A 20-minute film adaptation is set to be shot during October 2015 and February 2016 half-terms.

Locations include The Mitre pub in High Street, the King’s Centre in Osney Mead, Blackbird Leys Park and homes around the city.

Extras aged at least 16 are still needed to play gang members, nightclub-goers, dancers and schoolchildren. One young man aged 18 with dance or physical theatre experience is also required for a leading role.

It is hoped that when complete, the film will be entered into film festivals and used in schools as an educational tool.

  • The Seeing Grace project is still looking for sponsors. To enquire about sponsorship or auditions, email mary@coretheatrelab.org or visit seeinggrace.org for more information.

HOW IT BEGAN

A 45-YEAR-OLD woman from Oxford and advisor for the play worked for 17 years in the sex industry and ran a brothel in Oxford until the early 2000s. 

She would go on to advise Thames Valley Police alongside campaign group Oxford Community Against Trafficking (Oxcat) in the early days of what would become the Bullfinch enquiry. 

The woman said: “I walked out in 2006 because I wanted a new life.
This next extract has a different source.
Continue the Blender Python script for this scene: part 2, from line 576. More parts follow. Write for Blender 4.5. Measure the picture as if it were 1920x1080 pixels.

At some new brothels there were guns and drugs, and girls working 18 hours a day. 

“We hated them for what they did; we knew what they were doing to the girls.”

Following a joint investigation by police and Oxfordshire County Council, seven men were given prison sentences totalling 95 years for offences including rape, facilitating child prostitution and 
trafficking. 

A serious case review published in March said more than 370 children were suspected to have been victims of sexual exploitation over the past 15 years.